▸ **PROBLEM**:
Keep every line where the word "that" appears; drop the rest.

☆ ☆ ☆ ☆ ☆

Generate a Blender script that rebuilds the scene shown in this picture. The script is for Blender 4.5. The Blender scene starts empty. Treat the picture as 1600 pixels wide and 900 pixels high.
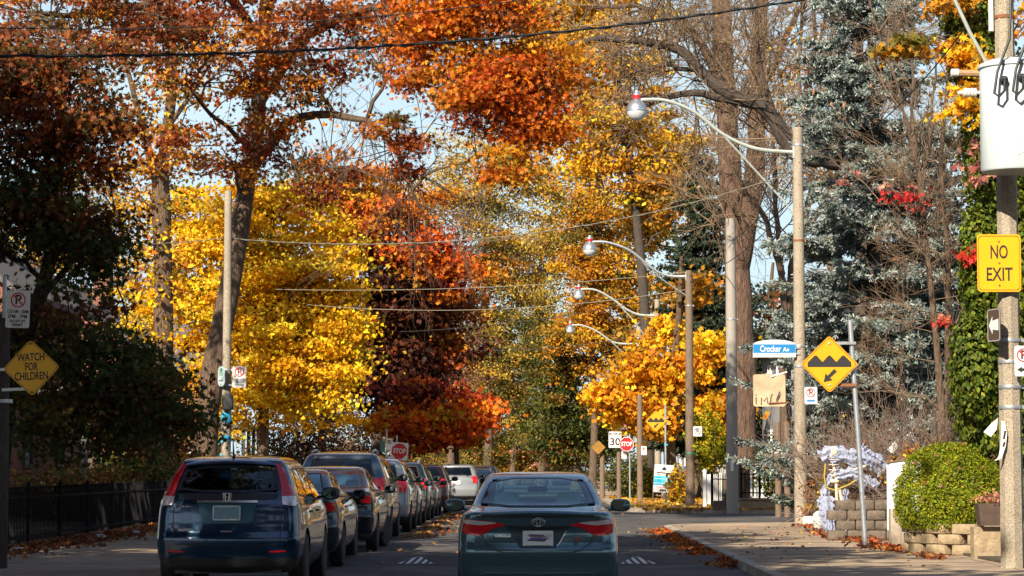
import bpy, bmesh, math, random
import numpy as np
from mathutils import Vector, Matrix, Euler, geometry
from mathutils.bvhtree import BVHTree
R = math.radians
C = bpy.context.scene.collection
S = bpy.context.scene
# ------------------------------------------------------------------ camera
FPX = 85 / 36 * 1600
CAMH = 1.5
PITCH = math.atan(281 / FPX)
YAW = math.atan(36 / FPX)
cam_d = bpy.data.cameras.new("camera")
cam = bpy.data.objects.new("camera", cam_d)
C.objects.link(cam)
cam_d.lens = 85; cam_d.sensor_width = 36
cam_d.clip_start = 0.1; cam_d.clip_end = 3000
cam.location = (0, 0, CAMH)
cam.rotation_euler = (math.pi / 2 + PITCH, 0, YAW)
S.camera = cam
CAMR = cam.rotation_euler.to_matrix()
def at(px, py, d):
    """world point at distance d down the street that the photograph shows at pixel (px, py)"""
    v = CAMR @ Vector(((px - 800) / FPX, -(py - 450) / FPX, -1))
    return Vector((0, 0, CAMH)) + v * (d / v.y)
def ppm(d): return FPX / d
def gx(px, d): return at(px, 731, d).x
# ------------------------------------------------------------------ light
SUN_EL, SUN_AZ = 34.0, 26.0          # azimuth: degrees left of straight behind the camera
w = bpy.data.worlds.new("World"); S.world = w; w.use_nodes = True
nt = w.node_tree; nt.nodes.clear()
sky = nt.nodes.new("ShaderNodeTexSky"); sky.sky_type = 'NISHITA'; sky.sun_disc = False
sky.sun_elevation = R(SUN_EL); sky.sun_rotation = R(180 + SUN_AZ)
sky.air_density = 1.0; sky.dust_density = 1.0; sky.ozone_density = 1.2; sky.altitude = 100
bg = nt.nodes.new("ShaderNodeBackground"); bg.inputs[1].default_value = 0.075
wo = nt.nodes.new("ShaderNodeOutputWorld")
nt.links.new(sky.outputs[0], bg.inputs[0])
# thin bright cloud towards the horizon, clear blue overhead
tcw = nt.nodes.new("ShaderNodeTexCoord"); sx = nt.nodes.new("ShaderNodeSeparateXYZ"); nt.links.new(tcw.outputs["Generated"], sx.inputs[0])
mr = nt.nodes.new("ShaderNodeMapRange"); mr.interpolation_type = 'SMOOTHSTEP'; mr.inputs["From Min"].default_value = .10; mr.inputs["From Max"].default_value = .55; mr.inputs["To Min"].default_value = 1; mr.inputs["To Max"].default_value = 0
nt.links.new(sx.outputs[2], mr.inputs["Value"])
cn = nt.nodes.new("ShaderNodeTexNoise"); cn.inputs["Scale"].default_value = 6; cn.inputs["Detail"].default_value = 6
mpw = nt.nodes.new("ShaderNodeMapping"); mpw.inputs["Scale"].default_value = (1, 1, 3); nt.links.new(tcw.outputs["Generated"], mpw.inputs[0]); nt.links.new(mpw.outputs[0], cn.inputs[0])
mc = nt.nodes.new("ShaderNodeMapRange"); mc.inputs["From Min"].default_value = .32; mc.inputs["From Max"].default_value = .6; mc.inputs["To Min"].default_value = .45; mc.inputs["To Max"].default_value = 1
nt.links.new(cn.outputs[0], mc.inputs["Value"])
mm = nt.nodes.new("ShaderNodeMath"); mm.operation = 'MULTIPLY'; nt.links.new(mr.outputs[0], mm.inputs[0]); nt.links.new(mc.outputs[0], mm.inputs[1])
cb = nt.nodes.new("ShaderNodeBackground"); cb.inputs[0].default_value = (.70, .90, 1, 1); cb.inputs[1].default_value = .50
mw = nt.nodes.new("ShaderNodeMixShader"); nt.links.new(mm.outputs[0], mw.inputs[0]); nt.links.new(bg.outputs[0], mw.inputs[1]); nt.links.new(cb.outputs[0], mw.inputs[2])
nt.links.new(mw.outputs[0], wo.inputs[0])
sd = bpy.data.lights.new("sun", 'SUN'); sd.energy = 5.0; sd.angle = R(0.5); sd.color = (1, .87, .69)
sun = bpy.data.objects.new("sun", sd); C.objects.link(sun)
SUNV = Vector((-math.sin(R(SUN_AZ)) * math.cos(R(SUN_EL)), -math.cos(R(SUN_AZ)) * math.cos(R(SUN_EL)), math.sin(R(SUN_EL))))
sun.rotation_euler = SUNV.to_track_quat('Z', 'Y').to_euler()
S.view_settings.view_transform = 'Standard'; S.view_settings.look = 'None'
S.view_settings.gamma = 1; S.view_settings.use_curve_mapping = False
S.view_settings.exposure = 1.06
try:
    S.cycles.max_bounces = 8; S.cycles.transparent_max_bounces = 12; S.cycles.use_denoising = True
except Exception: pass
# ------------------------------------------------------------------ materials
def gauze_mat():
    m = bpy.data.materials.new("gauze_cloth"); m.use_nodes = True; t = m.node_tree; t.nodes.clear()
    tc = t.nodes.new("ShaderNodeTexCoord"); mp = t.nodes.new("ShaderNodeMapping"); mp.inputs["Scale"].default_value = (1, 1, .35)
    n = t.nodes.new("ShaderNodeTexNoise"); n.inputs["Scale"].default_value = 22; n.inputs["Detail"].default_value = 3
    r = t.nodes.new("ShaderNodeValToRGB"); r.color_ramp.elements[0].position = .34; r.color_ramp.elements[1].position = .45
    d = t.nodes.new("ShaderNodeBsdfDiffuse"); d.inputs[0].default_value = (.40, .45, .60, 1)
    tl = t.nodes.new("ShaderNodeBsdfTranslucent"); tl.inputs[0].default_value = (.52, .57, .72, 1)
    x = t.nodes.new("ShaderNodeBsdfTransparent"); m1 = t.nodes.new("ShaderNodeMixShader"); m1.inputs[0].default_value = .35
    m2 = t.nodes.new("ShaderNodeMixShader"); o = t.nodes.new("ShaderNodeOutputMaterial")
    L = t.links.new
    L(tc.outputs["Object"], mp.inputs[0]); L(mp.outputs[0], n.inputs[0]); L(n.outputs[0], r.inputs[0])
    L(d.outputs[0], m1.inputs[1]); L(tl.outputs[0], m1.inputs[2]); L(r.outputs[0], m2.inputs[0]); L(x.outputs[0], m2.inputs[1]); L(m1.outputs[0], m2.inputs[2]); L(m2.outputs[0], o.inputs[0])
    return m
MATS = {}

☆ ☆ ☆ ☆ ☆

▸ **RESPONSE TO THE EXERCISE**:
Generate a Blender script that rebuilds the scene shown in this picture. The script is for Blender 4.5. The Blender scene starts empty. Treat the picture as 1600 pixels wide and 900 pixels high.
    """world point at distance d down the street that the photograph shows at pixel (px, py)"""